— START OF Given material —

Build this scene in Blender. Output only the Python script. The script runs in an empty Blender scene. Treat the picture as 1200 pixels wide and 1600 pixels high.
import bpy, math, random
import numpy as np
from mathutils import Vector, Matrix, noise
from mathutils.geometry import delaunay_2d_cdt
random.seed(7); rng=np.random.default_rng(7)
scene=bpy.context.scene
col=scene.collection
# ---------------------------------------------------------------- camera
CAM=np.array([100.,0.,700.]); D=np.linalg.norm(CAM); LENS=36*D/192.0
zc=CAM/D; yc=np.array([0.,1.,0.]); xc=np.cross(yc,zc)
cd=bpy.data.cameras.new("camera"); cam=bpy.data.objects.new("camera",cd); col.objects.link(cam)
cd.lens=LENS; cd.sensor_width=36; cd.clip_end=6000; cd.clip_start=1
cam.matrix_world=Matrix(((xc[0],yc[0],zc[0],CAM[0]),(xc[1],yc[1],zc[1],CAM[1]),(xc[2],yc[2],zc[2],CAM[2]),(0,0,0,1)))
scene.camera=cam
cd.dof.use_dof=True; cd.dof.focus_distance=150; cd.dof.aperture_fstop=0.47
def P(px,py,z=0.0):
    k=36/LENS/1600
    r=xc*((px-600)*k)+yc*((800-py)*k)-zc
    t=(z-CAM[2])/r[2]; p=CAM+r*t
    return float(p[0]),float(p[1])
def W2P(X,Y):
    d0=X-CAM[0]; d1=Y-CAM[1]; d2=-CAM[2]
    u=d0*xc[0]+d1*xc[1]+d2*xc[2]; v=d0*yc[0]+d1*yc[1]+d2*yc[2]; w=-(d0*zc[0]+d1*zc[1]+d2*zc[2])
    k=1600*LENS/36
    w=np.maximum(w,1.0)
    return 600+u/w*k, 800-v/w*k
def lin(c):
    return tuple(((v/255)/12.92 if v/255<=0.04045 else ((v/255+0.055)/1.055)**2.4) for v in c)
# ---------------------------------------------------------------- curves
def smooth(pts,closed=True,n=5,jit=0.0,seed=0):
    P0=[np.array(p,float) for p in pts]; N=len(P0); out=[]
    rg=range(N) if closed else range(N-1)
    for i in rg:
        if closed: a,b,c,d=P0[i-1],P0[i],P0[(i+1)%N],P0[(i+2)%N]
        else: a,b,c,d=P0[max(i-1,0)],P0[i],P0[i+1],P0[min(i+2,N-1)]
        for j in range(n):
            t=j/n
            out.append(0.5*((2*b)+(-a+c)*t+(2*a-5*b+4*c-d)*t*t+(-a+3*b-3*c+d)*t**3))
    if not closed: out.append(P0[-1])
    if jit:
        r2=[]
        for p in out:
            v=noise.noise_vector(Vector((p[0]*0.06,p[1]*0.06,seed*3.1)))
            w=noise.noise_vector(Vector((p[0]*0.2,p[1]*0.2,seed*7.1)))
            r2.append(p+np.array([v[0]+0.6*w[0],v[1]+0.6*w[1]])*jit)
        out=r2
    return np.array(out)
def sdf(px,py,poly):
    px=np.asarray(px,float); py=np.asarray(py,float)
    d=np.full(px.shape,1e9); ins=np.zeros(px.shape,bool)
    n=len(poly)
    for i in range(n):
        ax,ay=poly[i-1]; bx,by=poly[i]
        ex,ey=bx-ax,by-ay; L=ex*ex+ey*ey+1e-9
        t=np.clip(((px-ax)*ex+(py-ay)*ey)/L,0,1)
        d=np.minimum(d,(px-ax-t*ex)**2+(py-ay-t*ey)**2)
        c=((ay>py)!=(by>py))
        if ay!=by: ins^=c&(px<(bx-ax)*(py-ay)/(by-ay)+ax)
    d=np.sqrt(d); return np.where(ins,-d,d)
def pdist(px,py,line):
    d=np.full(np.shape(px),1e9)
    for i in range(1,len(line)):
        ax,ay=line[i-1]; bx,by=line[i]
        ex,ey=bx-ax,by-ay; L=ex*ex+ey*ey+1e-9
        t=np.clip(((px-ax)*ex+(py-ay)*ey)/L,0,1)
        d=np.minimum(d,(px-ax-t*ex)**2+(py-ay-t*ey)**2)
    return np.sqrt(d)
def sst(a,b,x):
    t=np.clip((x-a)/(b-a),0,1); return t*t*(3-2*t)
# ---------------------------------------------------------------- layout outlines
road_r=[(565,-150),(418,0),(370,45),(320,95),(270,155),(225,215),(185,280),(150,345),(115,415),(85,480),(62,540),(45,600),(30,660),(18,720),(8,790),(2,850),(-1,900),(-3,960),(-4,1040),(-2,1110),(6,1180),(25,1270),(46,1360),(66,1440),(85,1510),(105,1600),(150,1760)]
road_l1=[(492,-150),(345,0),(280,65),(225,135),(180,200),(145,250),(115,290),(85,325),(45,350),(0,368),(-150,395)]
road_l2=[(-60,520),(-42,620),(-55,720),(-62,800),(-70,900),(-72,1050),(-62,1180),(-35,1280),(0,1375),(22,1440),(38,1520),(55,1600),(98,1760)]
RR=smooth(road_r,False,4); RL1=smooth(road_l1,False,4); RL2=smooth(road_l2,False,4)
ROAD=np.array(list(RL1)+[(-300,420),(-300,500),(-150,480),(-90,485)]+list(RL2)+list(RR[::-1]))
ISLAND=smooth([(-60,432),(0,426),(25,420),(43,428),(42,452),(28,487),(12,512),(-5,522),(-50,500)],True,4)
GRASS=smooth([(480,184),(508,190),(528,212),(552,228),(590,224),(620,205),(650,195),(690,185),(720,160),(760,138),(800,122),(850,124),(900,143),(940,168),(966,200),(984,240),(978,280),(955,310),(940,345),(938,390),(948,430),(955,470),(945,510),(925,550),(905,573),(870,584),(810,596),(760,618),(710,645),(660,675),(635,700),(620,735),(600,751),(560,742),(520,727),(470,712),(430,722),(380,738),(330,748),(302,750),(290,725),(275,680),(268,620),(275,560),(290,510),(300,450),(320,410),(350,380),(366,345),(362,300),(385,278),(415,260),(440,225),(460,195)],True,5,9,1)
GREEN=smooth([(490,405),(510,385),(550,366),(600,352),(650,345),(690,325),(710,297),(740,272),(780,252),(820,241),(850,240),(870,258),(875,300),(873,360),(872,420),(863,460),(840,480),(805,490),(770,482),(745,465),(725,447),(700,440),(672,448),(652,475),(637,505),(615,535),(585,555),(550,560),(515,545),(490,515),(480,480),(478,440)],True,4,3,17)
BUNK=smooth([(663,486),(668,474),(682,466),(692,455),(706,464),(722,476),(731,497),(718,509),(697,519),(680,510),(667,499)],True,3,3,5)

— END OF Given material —

_To be done_
Each line of the material above must be retyped precisely.

_Finished exercise_
Build this scene in Blender. Output only the Python script. The script runs in an empty Blender scene. Treat the picture as 1200 pixels wide and 1600 pixels high.
import bpy, math, random
import numpy as np
from mathutils import Vector, Matrix, noise
from mathutils.geometry import delaunay_2d_cdt
random.seed(7); rng=np.random.default_rng(7)
scene=bpy.context.scene
col=scene.collection
# ---------------------------------------------------------------- camera
CAM=np.array([100.,0.,700.]); D=np.linalg.norm(CAM); LENS=36*D/192.0
zc=CAM/D; yc=np.array([0.,1.,0.]); xc=np.cross(yc,zc)
cd=bpy.data.cameras.new("camera"); cam=bpy.data.objects.new("camera",cd); col.objects.link(cam)
cd.lens=LENS; cd.sensor_width=36; cd.clip_end=6000; cd.clip_start=1
cam.matrix_world=Matrix(((xc[0],yc[0],zc[0],CAM[0]),(xc[1],yc[1],zc[1],CAM[1]),(xc[2],yc[2],zc[2],CAM[2]),(0,0,0,1)))
scene.camera=cam
cd.dof.use_dof=True; cd.dof.focus_distance=150; cd.dof.aperture_fstop=0.47
def P(px,py,z=0.0):
    k=36/LENS/1600
    r=xc*((px-600)*k)+yc*((800-py)*k)-zc
    t=(z-CAM[2])/r[2]; p=CAM+r*t
    return float(p[0]),float(p[1])
def W2P(X,Y):
    d0=X-CAM[0]; d1=Y-CAM[1]; d2=-CAM[2]
    u=d0*xc[0]+d1*xc[1]+d2*xc[2]; v=d0*yc[0]+d1*yc[1]+d2*yc[2]; w=-(d0*zc[0]+d1*zc[1]+d2*zc[2])
    k=1600*LENS/36
    w=np.maximum(w,1.0)
    return 600+u/w*k, 800-v/w*k
def lin(c):
    return tuple(((v/255)/12.92 if v/255<=0.04045 else ((v/255+0.055)/1.055)**2.4) for v in c)
# ---------------------------------------------------------------- curves
def smooth(pts,closed=True,n=5,jit=0.0,seed=0):
    P0=[np.array(p,float) for p in pts]; N=len(P0); out=[]
    rg=range(N) if closed else range(N-1)
    for i in rg:
        if closed: a,b,c,d=P0[i-1],P0[i],P0[(i+1)%N],P0[(i+2)%N]
        else: a,b,c,d=P0[max(i-1,0)],P0[i],P0[i+1],P0[min(i+2,N-1)]
        for j in range(n):
            t=j/n
            out.append(0.5*((2*b)+(-a+c)*t+(2*a-5*b+4*c-d)*t*t+(-a+3*b-3*c+d)*t**3))
    if not closed: out.append(P0[-1])
    if jit:
        r2=[]
        for p in out:
            v=noise.noise_vector(Vector((p[0]*0.06,p[1]*0.06,seed*3.1)))
            w=noise.noise_vector(Vector((p[0]*0.2,p[1]*0.2,seed*7.1)))
            r2.append(p+np.array([v[0]+0.6*w[0],v[1]+0.6*w[1]])*jit)
        out=r2
    return np.array(out)
def sdf(px,py,poly):
    px=np.asarray(px,float); py=np.asarray(py,float)
    d=np.full(px.shape,1e9); ins=np.zeros(px.shape,bool)
    n=len(poly)
    for i in range(n):
        ax,ay=poly[i-1]; bx,by=poly[i]
        ex,ey=bx-ax,by-ay; L=ex*ex+ey*ey+1e-9
        t=np.clip(((px-ax)*ex+(py-ay)*ey)/L,0,1)
        d=np.minimum(d,(px-ax-t*ex)**2+(py-ay-t*ey)**2)
        c=((ay>py)!=(by>py))
        if ay!=by: ins^=c&(px<(bx-ax)*(py-ay)/(by-ay)+ax)
    d=np.sqrt(d); return np.where(ins,-d,d)
def pdist(px,py,line):
    d=np.full(np.shape(px),1e9)
    for i in range(1,len(line)):
        ax,ay=line[i-1]; bx,by=line[i]
        ex,ey=bx-ax,by-ay; L=ex*ex+ey*ey+1e-9
        t=np.clip(((px-ax)*ex+(py-ay)*ey)/L,0,1)
        d=np.minimum(d,(px-ax-t*ex)**2+(py-ay-t*ey)**2)
    return np.sqrt(d)
def sst(a,b,x):
    t=np.clip((x-a)/(b-a),0,1); return t*t*(3-2*t)
# ---------------------------------------------------------------- layout outlines
road_r=[(565,-150),(418,0),(370,45),(320,95),(270,155),(225,215),(185,280),(150,345),(115,415),(85,480),(62,540),(45,600),(30,660),(18,720),(8,790),(2,850),(-1,900),(-3,960),(-4,1040),(-2,1110),(6,1180),(25,1270),(46,1360),(66,1440),(85,1510),(105,1600),(150,1760)]
road_l1=[(492,-150),(345,0),(280,65),(225,135),(180,200),(145,250),(115,290),(85,325),(45,350),(0,368),(-150,395)]
road_l2=[(-60,520),(-42,620),(-55,720),(-62,800),(-70,900),(-72,1050),(-62,1180),(-35,1280),(0,1375),(22,1440),(38,1520),(55,1600),(98,1760)]
RR=smooth(road_r,False,4); RL1=smooth(road_l1,False,4); RL2=smooth(road_l2,False,4)
ROAD=np.array(list(RL1)+[(-300,420),(-300,500),(-150,480),(-90,485)]+list(RL2)+list(RR[::-1]))
ISLAND=smooth([(-60,432),(0,426),(25,420),(43,428),(42,452),(28,487),(12,512),(-5,522),(-50,500)],True,4)
GRASS=smooth([(480,184),(508,190),(528,212),(552,228),(590,224),(620,205),(650,195),(690,185),(720,160),(760,138),(800,122),(850,124),(900,143),(940,168),(966,200),(984,240),(978,280),(955,310),(940,345),(938,390),(948,430),(955,470),(945,510),(925,550),(905,573),(870,584),(810,596),(760,618),(710,645),(660,675),(635,700),(620,735),(600,751),(560,742),(520,727),(470,712),(430,722),(380,738),(330,748),(302,750),(290,725),(275,680),(268,620),(275,560),(290,510),(300,450),(320,410),(350,380),(366,345),(362,300),(385,278),(415,260),(440,225),(460,195)],True,5,9,1)
GREEN=smooth([(490,405),(510,385),(550,366),(600,352),(650,345),(690,325),(710,297),(740,272),(780,252),(820,241),(850,240),(870,258),(875,300),(873,360),(872,420),(863,460),(840,480),(805,490),(770,482),(745,465),(725,447),(700,440),(672,448),(652,475),(637,505),(615,535),(585,555),(550,560),(515,545),(490,515),(480,480),(478,440)],True,4,3,17)
BUNK=smooth([(663,486),(668,474),(682,466),(692,455),(706,464),(722,476),(731,497),(718,509),(697,519),(680,510),(667,499)],True,3,3,5)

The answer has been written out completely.